Work to complete ▸ Leave the pictures out and quote every line from the start of the listing to the line with "SC.camera = cam", inclusive.
• • • • • • •
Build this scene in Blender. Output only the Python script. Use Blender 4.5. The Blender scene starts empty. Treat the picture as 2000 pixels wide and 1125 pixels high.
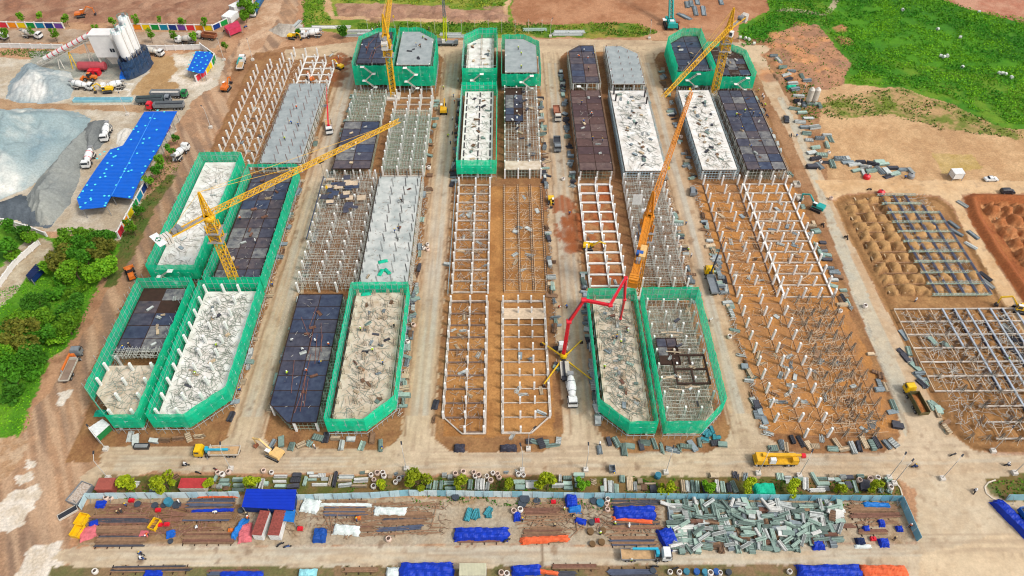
import bpy, math, random
import numpy as np
from mathutils import Vector, Matrix

SC = bpy.context.scene
COL = SC.collection
PI = math.pi
# ------------------------------------------------------------------ camera, sky, sun, exposure
CAM_H = 150.0
FPX = 1400.0                       # focal length in pixels of the 2000 px wide photograph
PITCH = math.radians(46.8)
YAW = math.radians(0.48)
cd = bpy.data.cameras.new('camera')
cam = bpy.data.objects.new('camera', cd)
COL.objects.link(cam)
cam.location = (0, 0, CAM_H)
cam.rotation_euler = (PI / 2 - PITCH, 0, -YAW)
cd.sensor_width = 36.0
cd.lens = 36.0 * FPX / 2000.0
cd.clip_start = 1.0
cd.clip_end = 9000.0
SC.camera = cam

SUN_EL = math.radians(50)
SUN_AZ = math.radians(118)          # compass-like: angle from +Y towards +X
w = bpy.data.worlds.new('World')
SC.world = w
w.use_nodes = True
nt = w.node_tree
nt.nodes.clear()
sky = nt.nodes.new('ShaderNodeTexSky')
sky.sky_type = 'NISHITA'
sky.sun_disc = False
sky.sun_elevation = SUN_EL
sky.sun_rotation = SUN_AZ
sky.air_density = 1.0
sky.dust_density = 3.0
sky.ozone_density = 1.0
bg = nt.nodes.new('ShaderNodeBackground')
bg.inputs[1].default_value = 0.15
hs = nt.nodes.new('ShaderNodeHueSaturation')
hs.inputs['Saturation'].default_value = 0.35      # thin overcast
wo = nt.nodes.new('ShaderNodeOutputWorld')
nt.links.new(sky.outputs[0], hs.inputs['Color'])
nt.links.new(hs.outputs[0], bg.inputs[0])
nt.links.new(bg.outputs[0], wo.inputs[0])
sd = bpy.data.lights.new('sun', 'SUN')
sd.energy = 1.5
sd.angle = math.radians(10)
sd.color = (1.0, 0.965, 0.91)
sun = bpy.data.objects.new('sun', sd)
COL.objects.link(sun)
sdir = Vector((math.sin(SUN_AZ) * math.cos(SUN_EL), math.cos(SUN_AZ) * math.cos(SUN_EL), math.sin(SUN_EL)))
sun.rotation_euler = (-sdir).to_track_quat('-Z', 'Y').to_euler()
sun.location = sdir * 300
SC.view_settings.view_transform = 'Standard'
SC.view_settings.look = 'None'
SC.view_settings.gamma = 1.0
SC.view_settings.exposure = 0.57
try:
    SC.cycles.max_bounces = 6
    SC.cycles.filter_width = 1.15
    SC.cycles.transparent_max_bounces = 12
except Exception:
    pass

# ------------------------------------------------------------------ from a measured point to the ground plane
_fw = np.array([math.sin(YAW) * math.cos(PITCH), math.cos(YAW) * math.cos(PITCH), -math.sin(PITCH)])
_rt = np.array([math.cos(YAW), -math.sin(YAW), 0.0])
_up = np.cross(_rt, _fw)
def G(px, py, z=0.0):
    d = _fw + (px - 1000) / FPX * _rt - (py - 562.5) / FPX * _up
    t = (z - CAM_H) / d[2]
    return float(d[0] * t), float(d[1] * t)
def GP(pts, z=0.0):
    return [G(a, b, z) for a, b in pts]

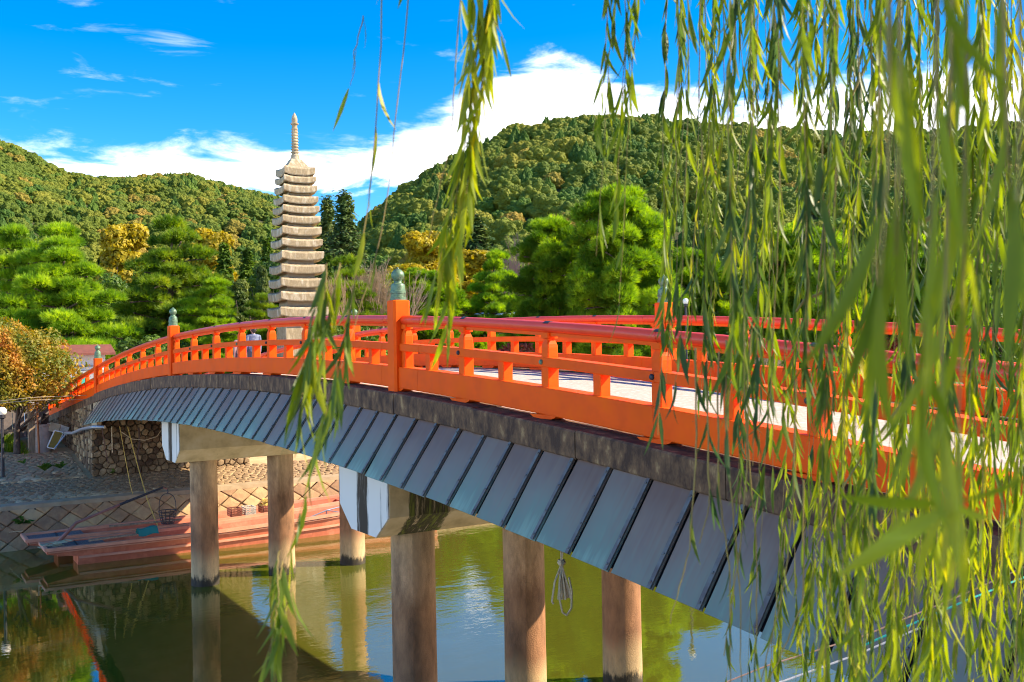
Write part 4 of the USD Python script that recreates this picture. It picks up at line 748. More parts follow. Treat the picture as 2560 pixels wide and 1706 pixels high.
def cedar(name, seed, H, R, loc, label, m=None, rz=0, s=1, cat='conifer', group=None):
    r = np.random.default_rng(seed); t = thing(name, loc, label, cat, group, rz=rz, s=s); tr = MB().tube([(0, 0, 0), (0, 0, H * .5), (0, 0, H * .985)], [.022 * H, .013 * H, .003 * H], 8); br = MB(); P, N = [], []
    for q in np.linspace(.12, .98, 30):
        rad = R * (1 - q) ** (.8 if H < 14 else 1.0) + .012 * R; nb = 8
        for b in range(nb):
            az = b * 2 * np.pi / nb + r.uniform(0, 1.2) + q * 40; L = rad * r.uniform(.7, 1.12); a = A([0, 0, q * H]); e = A([math.cos(az) * L, math.sin(az) * L, q * H - .18 * L + r.normal(0, .02 * H)])
            br.tube([a, (a + e) / 2 + A([0, 0, .05 * L]), e], [.004 * H, .003 * H, .001 * H], 4)
            k = int((22 + 52 * L / R) * (1 if H < 14 else .9)); w = r.uniform(.15, 1.0, (k, 1)); p = a + (e - a) * w + r.normal(0, .05 * R, (k, 3)) * A([1, 1, .5]) + A([0, 0, .04]) * L
            P.append(p); N.append(A([0, 0, 1.0]) + r.normal(0, .35, (k, 3)) + (e - a) / L * .4)
    P, N = np.vstack(P), np.vstack(N); part(t, 'trunk', tr, BARK, 50, local=True); part(t, 'branches', br, BARK, local=True); part(t, 'crown', cards(P, N, min(.024 * H, .24) * r.uniform(.7, 1.3, len(P)), r, 1.5, .45), m or CEDAR, local=True); return t
def bare(name, seed, H, R, loc, label, m, rz=0, s=1):
    r = np.random.default_rng(seed); t = thing(name, loc, label, 'bare tree', rz=rz, s=s); mb, tw = MB(), MB()
    def grow(p, d, L, rad, k):
        e = p + d * L; (mb if k < 3 else tw).tube([p, (p + e) / 2 + r.normal(0, .04 * L, 3), e], [rad, rad * .8, rad * .62], 5 if k < 3 else 3, cap=False)
        if k == 5: return
        for j in range(3 if k < 4 else 4):
            nd = d + r.normal(0, .42, 3) * A([R / H * 1.7, R / H * 1.7, .6]) + A([0, 0, .18]); grow(e if j else p + d * L * .7, nd / np.linalg.norm(nd), L * r.uniform(.62, .82), rad * .56, k + 1)
    for j in range(3): d = A([r.normal(0, .25), r.normal(0, .25), 1]); grow(A([0, 0, 0.]), d / np.linalg.norm(d), H * .27, .017 * H, 0)
    part(t, 'trunk', mb, m, 50, local=True); part(t, 'twigs', tw, m, local=True); return t
def spot(u, vt, d, gz=2.4):
    p = at(u, vt, d); return A([p[0], p[1], gz]), p[2] - gz
# each kind is built once near its real size and later ones reference it
protos = {}
def tree(kind, u, vt, d, wpx, label, cat, rz=0, gz=2.4, group=None):
    loc, H = spot(u, vt, d, gz); R = wpx / FPX * d / 2 * (3.4 if kind == 'cedar' else 1.25 if kind == 'cone' else 1)
    first, h0, r0 = protos[kind] if kind in protos else (None, None, None)
    name = {'layer': 'pine_tree', 'round': 'pine_tree', 'layer2': 'pine_tree', 'dense': 'pine_tree', 'brown': 'pine_tree', 'yellow': 'yellow_tree', 'green': 'broadleaf_tree', 'lime': 'broadleaf_tree', 'cedar': 'cedar_tree', 'cone': 'conifer_tree', 'bamboo': 'bamboo_clump', 'maple': 'maple_tree', 'shrub': 'shrub', 'red': 'red_shrub'}[kind]
    if first is not None: return dup(first, loc, rz, (R / r0, R / r0, H / h0), label, group or ' ', cat, name)
    a = dict(loc=loc, label=label, rz=rz, group=group); sd = len(protos) * 17 + 3
    if kind == 'layer': t = pine(name, sd, H, R, dense=1.5, **a)
    elif kind == 'layer2': t = pine(name, sd, H, R, dense=1.1, m=PINEB, **a)
    elif kind == 'brown': t = pine(name, sd, H, R, dense=1.0, m=PINEB, **a)
    elif kind == 'round': t = pine(name, sd, H, R, dense=1.25, shape='round', **a)
    elif kind == 'dense': t = pine(name, sd, H, R, dense=1.0, shape='round', **a)
    elif kind == 'cedar': t = cedar(name, sd, H, R, cat=cat, **a)
    elif kind == 'cone': t = cedar(name, sd, H, R, m=GREEN, cat=cat, **a)
    else:
        m = {'yellow': YELLOW, 'green': GREEN, 'lime': LIME, 'bamboo': BAMBOO, 'maple': MAPLE, 'shrub': GREEN, 'red': REDSH}[kind]
        t = broad(name, sd, H, R, m=m, cat=cat, n={'shrub': 22, 'red': 18}.get(kind, 60), per={'shrub': 170, 'red': 150}.get(kind, 300), size={'shrub': .10, 'red': .09}.get(kind), base={'shrub': .05, 'red': .05, 'maple': .12, 'lime': .1, 'green': .1}.get(kind, .25), shape='cone' if kind == 'bamboo' else 'round', **a)
    protos[kind] = (t, H, R); return t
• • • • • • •
Answer in full ▸
Build this scene in Blender. Output only the Python script. Use Blender 4.5. The Blender scene starts empty. Treat the picture as 2000 pixels wide and 1125 pixels high.
import bpy, math, random
import numpy as np
from mathutils import Vector, Matrix

SC = bpy.context.scene
COL = SC.collection
PI = math.pi
# ------------------------------------------------------------------ camera, sky, sun, exposure
CAM_H = 150.0
FPX = 1400.0                       # focal length in pixels of the 2000 px wide photograph
PITCH = math.radians(46.8)
YAW = math.radians(0.48)
cd = bpy.data.cameras.new('camera')
cam = bpy.data.objects.new('camera', cd)
COL.objects.link(cam)
cam.location = (0, 0, CAM_H)
cam.rotation_euler = (PI / 2 - PITCH, 0, -YAW)
cd.sensor_width = 36.0
cd.lens = 36.0 * FPX / 2000.0
cd.clip_start = 1.0
cd.clip_end = 9000.0
SC.camera = cam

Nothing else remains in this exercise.